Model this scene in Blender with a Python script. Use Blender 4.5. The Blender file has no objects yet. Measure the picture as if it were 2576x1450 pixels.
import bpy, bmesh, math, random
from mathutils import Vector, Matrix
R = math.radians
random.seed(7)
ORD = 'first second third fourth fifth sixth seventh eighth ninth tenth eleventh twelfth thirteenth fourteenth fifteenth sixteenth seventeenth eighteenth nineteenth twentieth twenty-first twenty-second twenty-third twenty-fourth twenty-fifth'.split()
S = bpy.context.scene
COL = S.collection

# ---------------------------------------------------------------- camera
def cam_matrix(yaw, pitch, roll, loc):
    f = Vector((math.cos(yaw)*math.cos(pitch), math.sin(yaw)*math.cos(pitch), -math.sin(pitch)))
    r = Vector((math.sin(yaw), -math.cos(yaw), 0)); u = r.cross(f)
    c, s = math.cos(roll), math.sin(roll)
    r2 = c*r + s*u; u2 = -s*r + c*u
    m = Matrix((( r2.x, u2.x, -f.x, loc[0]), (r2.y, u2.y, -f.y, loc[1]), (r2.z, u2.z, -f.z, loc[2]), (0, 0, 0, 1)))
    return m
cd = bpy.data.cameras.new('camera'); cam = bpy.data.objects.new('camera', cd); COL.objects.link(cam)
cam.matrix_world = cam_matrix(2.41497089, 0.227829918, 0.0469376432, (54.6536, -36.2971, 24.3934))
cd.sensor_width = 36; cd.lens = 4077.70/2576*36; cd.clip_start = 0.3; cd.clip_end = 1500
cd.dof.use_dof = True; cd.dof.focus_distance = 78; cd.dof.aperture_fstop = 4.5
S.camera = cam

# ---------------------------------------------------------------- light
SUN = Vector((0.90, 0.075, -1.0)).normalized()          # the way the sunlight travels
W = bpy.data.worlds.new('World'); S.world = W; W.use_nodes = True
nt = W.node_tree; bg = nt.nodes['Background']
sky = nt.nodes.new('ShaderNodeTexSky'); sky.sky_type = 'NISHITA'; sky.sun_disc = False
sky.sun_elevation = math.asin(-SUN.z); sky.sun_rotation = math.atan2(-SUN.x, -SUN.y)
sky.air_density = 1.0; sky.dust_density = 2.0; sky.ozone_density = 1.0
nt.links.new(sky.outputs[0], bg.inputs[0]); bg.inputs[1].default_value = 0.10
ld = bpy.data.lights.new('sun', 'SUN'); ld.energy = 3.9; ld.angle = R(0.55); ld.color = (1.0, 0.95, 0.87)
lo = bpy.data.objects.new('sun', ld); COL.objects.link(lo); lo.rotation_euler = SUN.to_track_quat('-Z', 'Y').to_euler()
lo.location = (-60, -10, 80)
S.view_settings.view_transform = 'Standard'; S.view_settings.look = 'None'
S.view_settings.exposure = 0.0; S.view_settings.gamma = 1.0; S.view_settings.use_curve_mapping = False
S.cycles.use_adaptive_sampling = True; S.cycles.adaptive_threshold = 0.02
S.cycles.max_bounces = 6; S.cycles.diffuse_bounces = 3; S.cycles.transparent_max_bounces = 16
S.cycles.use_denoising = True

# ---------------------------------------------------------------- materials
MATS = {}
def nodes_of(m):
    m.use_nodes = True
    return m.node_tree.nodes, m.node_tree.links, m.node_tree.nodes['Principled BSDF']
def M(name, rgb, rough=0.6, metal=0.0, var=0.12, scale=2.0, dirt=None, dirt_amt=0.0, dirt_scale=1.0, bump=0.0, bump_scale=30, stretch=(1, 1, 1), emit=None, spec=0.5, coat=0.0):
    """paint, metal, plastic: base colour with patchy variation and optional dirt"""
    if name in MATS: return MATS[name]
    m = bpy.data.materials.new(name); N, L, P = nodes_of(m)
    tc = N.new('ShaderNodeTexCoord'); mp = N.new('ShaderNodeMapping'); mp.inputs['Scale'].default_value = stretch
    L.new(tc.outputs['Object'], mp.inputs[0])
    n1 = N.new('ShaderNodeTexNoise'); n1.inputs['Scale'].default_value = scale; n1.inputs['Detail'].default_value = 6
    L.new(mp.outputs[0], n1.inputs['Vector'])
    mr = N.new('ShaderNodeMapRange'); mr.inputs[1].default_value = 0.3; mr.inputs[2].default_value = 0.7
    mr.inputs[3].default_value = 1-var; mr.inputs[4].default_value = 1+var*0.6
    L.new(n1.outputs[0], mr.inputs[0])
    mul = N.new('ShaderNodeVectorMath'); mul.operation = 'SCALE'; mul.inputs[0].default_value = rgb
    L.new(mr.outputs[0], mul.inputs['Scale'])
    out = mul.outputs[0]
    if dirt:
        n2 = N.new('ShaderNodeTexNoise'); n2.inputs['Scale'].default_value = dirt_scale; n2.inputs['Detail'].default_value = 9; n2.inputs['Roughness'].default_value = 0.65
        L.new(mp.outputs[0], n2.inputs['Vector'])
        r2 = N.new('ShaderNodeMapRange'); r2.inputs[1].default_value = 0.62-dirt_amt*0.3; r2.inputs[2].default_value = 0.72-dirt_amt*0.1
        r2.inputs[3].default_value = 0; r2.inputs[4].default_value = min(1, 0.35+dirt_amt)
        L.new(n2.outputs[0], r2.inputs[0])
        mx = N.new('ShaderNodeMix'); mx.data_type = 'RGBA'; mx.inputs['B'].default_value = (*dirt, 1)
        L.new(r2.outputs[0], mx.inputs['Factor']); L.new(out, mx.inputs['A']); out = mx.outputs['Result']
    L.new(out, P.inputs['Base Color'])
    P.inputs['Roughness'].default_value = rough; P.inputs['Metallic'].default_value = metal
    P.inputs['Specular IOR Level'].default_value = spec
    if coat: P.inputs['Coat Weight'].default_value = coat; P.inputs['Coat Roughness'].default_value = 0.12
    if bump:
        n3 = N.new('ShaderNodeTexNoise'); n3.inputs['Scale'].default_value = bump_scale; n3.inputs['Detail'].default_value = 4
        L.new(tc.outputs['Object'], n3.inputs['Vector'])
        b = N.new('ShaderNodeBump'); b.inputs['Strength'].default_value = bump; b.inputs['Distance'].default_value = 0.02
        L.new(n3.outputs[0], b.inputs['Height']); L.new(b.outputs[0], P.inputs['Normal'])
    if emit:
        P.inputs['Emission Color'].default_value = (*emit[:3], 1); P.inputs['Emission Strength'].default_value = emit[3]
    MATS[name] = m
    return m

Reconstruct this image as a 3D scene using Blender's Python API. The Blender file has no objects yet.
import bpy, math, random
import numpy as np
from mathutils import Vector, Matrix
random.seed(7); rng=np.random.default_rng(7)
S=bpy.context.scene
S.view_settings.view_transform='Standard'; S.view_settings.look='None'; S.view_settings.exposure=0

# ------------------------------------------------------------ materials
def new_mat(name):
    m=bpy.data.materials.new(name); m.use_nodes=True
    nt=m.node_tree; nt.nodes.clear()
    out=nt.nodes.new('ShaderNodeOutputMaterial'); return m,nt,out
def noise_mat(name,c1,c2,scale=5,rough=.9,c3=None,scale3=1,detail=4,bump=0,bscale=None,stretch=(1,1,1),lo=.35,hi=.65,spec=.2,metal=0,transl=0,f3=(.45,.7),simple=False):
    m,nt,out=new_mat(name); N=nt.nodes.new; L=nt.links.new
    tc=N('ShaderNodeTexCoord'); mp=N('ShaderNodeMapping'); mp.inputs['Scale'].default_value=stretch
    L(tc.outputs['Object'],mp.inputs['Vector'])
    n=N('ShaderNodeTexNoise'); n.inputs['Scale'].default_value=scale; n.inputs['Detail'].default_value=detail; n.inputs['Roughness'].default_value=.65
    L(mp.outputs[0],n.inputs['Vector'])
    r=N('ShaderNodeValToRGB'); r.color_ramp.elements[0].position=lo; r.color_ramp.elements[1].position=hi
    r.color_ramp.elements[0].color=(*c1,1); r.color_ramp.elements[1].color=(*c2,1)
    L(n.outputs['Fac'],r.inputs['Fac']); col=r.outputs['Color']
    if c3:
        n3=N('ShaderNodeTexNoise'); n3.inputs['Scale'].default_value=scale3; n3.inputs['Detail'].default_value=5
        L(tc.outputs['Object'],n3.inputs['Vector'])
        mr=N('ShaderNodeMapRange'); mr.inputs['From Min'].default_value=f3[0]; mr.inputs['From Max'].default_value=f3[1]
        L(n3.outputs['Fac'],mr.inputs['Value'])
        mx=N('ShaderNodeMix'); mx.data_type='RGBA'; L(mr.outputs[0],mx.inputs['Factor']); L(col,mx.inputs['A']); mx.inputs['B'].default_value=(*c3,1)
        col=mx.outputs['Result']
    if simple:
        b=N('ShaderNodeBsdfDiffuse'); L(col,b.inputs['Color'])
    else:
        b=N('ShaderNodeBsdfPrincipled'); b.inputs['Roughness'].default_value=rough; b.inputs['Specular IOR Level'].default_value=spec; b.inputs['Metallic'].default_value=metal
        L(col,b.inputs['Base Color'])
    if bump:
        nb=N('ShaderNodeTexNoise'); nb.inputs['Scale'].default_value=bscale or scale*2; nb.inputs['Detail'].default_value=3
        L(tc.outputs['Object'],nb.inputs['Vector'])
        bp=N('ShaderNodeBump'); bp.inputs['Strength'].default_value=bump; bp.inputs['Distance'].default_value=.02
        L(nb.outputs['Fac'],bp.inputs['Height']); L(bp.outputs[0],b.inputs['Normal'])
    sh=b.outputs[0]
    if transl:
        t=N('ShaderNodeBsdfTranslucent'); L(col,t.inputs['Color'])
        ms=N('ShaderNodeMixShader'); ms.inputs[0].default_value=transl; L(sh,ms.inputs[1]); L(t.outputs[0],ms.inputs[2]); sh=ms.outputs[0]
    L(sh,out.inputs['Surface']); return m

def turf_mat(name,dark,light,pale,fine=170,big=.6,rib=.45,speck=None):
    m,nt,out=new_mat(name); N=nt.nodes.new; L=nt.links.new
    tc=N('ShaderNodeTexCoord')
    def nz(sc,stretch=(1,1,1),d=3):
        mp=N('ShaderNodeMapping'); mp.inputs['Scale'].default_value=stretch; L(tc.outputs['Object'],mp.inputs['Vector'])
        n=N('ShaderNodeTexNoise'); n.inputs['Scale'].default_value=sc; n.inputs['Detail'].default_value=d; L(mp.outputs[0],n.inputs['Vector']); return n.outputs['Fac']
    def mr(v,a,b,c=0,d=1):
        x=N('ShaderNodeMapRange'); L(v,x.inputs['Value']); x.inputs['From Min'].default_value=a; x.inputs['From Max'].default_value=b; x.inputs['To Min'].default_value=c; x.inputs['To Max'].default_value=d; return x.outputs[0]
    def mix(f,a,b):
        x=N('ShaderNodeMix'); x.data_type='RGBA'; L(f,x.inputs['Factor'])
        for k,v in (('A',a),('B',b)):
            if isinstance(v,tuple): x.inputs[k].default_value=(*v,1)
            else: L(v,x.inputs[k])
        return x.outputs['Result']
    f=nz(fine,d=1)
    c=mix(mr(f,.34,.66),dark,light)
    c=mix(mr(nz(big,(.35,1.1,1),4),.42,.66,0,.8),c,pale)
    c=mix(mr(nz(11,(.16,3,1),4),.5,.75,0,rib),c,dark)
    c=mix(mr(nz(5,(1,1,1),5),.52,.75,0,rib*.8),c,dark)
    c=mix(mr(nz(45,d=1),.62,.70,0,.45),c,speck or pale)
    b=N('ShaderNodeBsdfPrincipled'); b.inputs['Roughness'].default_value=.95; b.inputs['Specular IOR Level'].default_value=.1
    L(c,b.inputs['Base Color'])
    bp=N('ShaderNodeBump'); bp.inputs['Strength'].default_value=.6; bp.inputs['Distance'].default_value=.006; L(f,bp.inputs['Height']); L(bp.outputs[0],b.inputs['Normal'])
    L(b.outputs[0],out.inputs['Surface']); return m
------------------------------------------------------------
# [REQUEST]
Can you write out the lines above, from the first one through the one containing "COL = S.collection", exactly as they appear and nothing more?

# [FULL SOLUTION]
Model this scene in Blender with a Python script. Use Blender 4.5. The Blender file has no objects yet. Measure the picture as if it were 2576x1450 pixels.
import bpy, bmesh, math, random
from mathutils import Vector, Matrix
R = math.radians
random.seed(7)
ORD = 'first second third fourth fifth sixth seventh eighth ninth tenth eleventh twelfth thirteenth fourteenth fifteenth sixteenth seventeenth eighteenth nineteenth twentieth twenty-first twenty-second twenty-third twenty-fourth twenty-fifth'.split()
S = bpy.context.scene
COL = S.collection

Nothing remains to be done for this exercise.